The recipes in old cookbooks use many ingredients that you could potentially grow in your garden. If you’re a gardener, this is ideal. If your garden blesses you with an over-abundance, sometimes you need to add a little creativity so your produce doesn’t get neglected and go to waste. Vintage cookbooks offer incredibly creative ideas.

Someone once offered me her entire harvest of red currants–a substantial amount. I’d heard of currant jam but had never made it or even tasted it. So I sat down with a stack of assorted vintage cookbooks. I found that nearly all of them contained at least one recipe that called for red currants. I compiled a list of red currant recipes that looked interesting and worked my way through them.

Use the same strategy any time you come into a bonanza, whether it’s your garden produce or a sale at the grocery store. Who knew there were multiple ways to serve radishes? Or parsnips? Kohlrabi? You’ll also discover new uses for more basic produce, like apples and potatoes.

…and canners

Modern sized jars, cans, and packaging don’t correspond with home-canned products. Have you ever heard of “shrinkflation?” It’s the phenomenon of selling products in smaller and smaller quantities while maintaining (or raising) the prices. You get less for your money and you often don’t even notice the change.

What was once commonly a pound can (16 oz) now varies widely. Take a quick look through all the cans in your cupboard and few, if any, of them are actually 16 oz. Canning jars, on the other hand, come in standard sizes–1 quart, 1 pint, and 1 cup. Yes, many times it doesn’t matter to have a few tablespoons more or less but sometimes, like in dessert recipes, the difference really can affect a recipe.

Modern recipes have been adjusted to account for smaller quantities. I like using recipes that call for ingredients in the same amounts that I can them.

look for these vintage cookbooks

While cookbooks written in the 1800s and earlier are interesting to read, they’re less useful for actual use. There’s too much of a disconnect between cooking tastes, available ingredients, and equipment for practical modern use.

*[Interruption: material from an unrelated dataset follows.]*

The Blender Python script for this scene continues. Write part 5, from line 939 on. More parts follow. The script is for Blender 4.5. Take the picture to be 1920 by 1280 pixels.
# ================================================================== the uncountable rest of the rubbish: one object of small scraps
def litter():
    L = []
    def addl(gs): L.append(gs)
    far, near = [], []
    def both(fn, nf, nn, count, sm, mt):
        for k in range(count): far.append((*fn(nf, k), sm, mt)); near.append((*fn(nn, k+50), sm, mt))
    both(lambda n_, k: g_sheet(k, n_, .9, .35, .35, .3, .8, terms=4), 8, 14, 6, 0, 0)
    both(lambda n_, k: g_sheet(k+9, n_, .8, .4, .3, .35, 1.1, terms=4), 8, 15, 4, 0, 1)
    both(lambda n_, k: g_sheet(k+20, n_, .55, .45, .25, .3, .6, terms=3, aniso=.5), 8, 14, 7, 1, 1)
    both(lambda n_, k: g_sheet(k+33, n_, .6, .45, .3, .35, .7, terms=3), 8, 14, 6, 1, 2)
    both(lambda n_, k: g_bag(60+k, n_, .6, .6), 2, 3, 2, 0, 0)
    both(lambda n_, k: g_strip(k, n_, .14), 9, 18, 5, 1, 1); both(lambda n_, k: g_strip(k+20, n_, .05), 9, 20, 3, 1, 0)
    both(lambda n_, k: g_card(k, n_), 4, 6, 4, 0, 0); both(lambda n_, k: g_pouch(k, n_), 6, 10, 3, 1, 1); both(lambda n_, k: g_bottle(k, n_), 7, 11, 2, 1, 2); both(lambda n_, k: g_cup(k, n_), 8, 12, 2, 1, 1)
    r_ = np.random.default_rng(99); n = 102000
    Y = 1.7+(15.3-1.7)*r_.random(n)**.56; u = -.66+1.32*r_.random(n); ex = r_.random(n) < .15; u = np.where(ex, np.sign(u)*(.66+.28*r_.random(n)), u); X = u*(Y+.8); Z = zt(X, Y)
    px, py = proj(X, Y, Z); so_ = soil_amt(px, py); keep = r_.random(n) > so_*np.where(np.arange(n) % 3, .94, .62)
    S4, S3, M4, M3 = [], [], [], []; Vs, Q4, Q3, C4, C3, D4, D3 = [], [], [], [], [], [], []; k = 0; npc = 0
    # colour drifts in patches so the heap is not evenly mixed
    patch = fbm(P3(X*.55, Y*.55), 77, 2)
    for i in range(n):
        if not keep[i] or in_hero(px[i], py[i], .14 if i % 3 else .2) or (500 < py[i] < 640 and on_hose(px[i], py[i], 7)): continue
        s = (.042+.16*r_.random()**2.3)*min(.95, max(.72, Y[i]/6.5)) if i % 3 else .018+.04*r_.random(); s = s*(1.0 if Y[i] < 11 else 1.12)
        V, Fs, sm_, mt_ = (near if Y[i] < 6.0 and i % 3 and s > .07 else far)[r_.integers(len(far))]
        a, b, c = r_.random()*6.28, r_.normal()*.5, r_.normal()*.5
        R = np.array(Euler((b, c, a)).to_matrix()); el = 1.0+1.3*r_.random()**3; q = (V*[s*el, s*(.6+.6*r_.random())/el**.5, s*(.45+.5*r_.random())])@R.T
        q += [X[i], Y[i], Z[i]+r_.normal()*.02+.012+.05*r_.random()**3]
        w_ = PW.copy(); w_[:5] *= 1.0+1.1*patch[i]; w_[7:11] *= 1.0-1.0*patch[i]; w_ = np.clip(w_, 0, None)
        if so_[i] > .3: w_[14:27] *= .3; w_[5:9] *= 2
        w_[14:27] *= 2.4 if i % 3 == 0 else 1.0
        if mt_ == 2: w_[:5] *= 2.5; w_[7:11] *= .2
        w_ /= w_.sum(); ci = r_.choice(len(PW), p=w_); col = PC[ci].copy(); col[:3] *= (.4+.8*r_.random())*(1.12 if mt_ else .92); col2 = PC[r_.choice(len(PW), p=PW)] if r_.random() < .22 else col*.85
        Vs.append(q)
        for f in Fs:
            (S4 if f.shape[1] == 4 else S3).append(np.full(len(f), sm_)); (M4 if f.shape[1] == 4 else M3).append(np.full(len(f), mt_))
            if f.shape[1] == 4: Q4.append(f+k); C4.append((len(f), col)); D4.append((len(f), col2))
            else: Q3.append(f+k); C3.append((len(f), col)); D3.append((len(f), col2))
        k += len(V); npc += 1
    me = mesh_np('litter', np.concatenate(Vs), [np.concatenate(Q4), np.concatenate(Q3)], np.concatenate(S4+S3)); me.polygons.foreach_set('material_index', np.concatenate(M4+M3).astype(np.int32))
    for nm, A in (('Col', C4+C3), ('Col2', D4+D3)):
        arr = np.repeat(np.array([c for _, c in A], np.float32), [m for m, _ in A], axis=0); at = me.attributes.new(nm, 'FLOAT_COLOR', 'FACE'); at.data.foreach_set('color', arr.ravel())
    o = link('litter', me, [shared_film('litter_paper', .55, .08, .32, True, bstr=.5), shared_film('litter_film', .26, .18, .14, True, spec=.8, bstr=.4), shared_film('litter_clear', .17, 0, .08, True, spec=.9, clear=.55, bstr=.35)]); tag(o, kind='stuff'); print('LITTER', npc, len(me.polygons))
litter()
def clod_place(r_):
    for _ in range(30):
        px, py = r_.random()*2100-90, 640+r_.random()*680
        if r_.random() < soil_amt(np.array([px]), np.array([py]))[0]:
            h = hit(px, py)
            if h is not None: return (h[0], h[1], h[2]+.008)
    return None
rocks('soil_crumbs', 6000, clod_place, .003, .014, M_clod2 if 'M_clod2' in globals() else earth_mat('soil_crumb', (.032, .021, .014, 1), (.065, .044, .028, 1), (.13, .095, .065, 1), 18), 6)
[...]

The vintage cookbooks from the early 1900s are the real treasures. Here are a few old cookbooks that I own and turn to the most often for inspiration. Many of them are out of print, so keep an eye out for reasonably-priced used copies on Amazon or Ebay.

The Household Searchlight Cookbook–from the 1930s, it has an interesting collection of basic recipes. One of my favorite versatile pie recipes comes from this cookbook.

Mary Margaret McBride Encyclopedia of Cooking –you can find it either in 12 separate volumes or 1 large book that contains all the individual volumes.

Culinary Arts Institute Encyclopedic Cookbook by Ruth Berolzheimer–this one is great because it offers dozens of ways to use one basic ingredient like potatoes or eggs. Then there are pages of ideas for sandwiches or ways to use leftovers. (Note: this is a Kindle version. Try to find a hard copy if you can!)

Joy of Cooking–the original 1931 edition.

Happy cooking and be watching this blog for more vintage recipes!


  1. I have several old cookbooks from relatives. My favorites are the ones that include the how-to of entertaining whether it be a dinner party, shower, or a Bridge luncheon. Then, they suggest several recipes. Some sound just horrible and make me laugh at the idea of putting them in front of my friends. One had a jellied fish thing that was done like a jello mold in a copper fish. **Shudders**. I think cats would go bananas!! Others are simple tea sandwiches and punch. They’re homemaker history books!

    1. I love all the entertainment menus! They’re so interesting.

      Oh, the jello salads…. a few years ago, my mother-in-law thought she’d make one. I remember it was lemon jello with black olives, salami, and some other vegetables. When we worked up the courage to try it, we were pleasantly surprised. I could see why it was popular at one time as a light summer meal. Have I tried to make one myself? No, I still just can’t….just can’t.

  2. I love old cookbooks. You gave some excellent reasons for why they are beneficial to us. I also appreciate your mention of how wonderful it is to think of the history of home life during the time period each cookbook was published. Thank you for the inspiration!

    1. You’re very welcome! Everything from rationing during the World Wars to the rise of convenience food and the era of entertaining is documented in a tangible way through cookbooks–better than any textbook!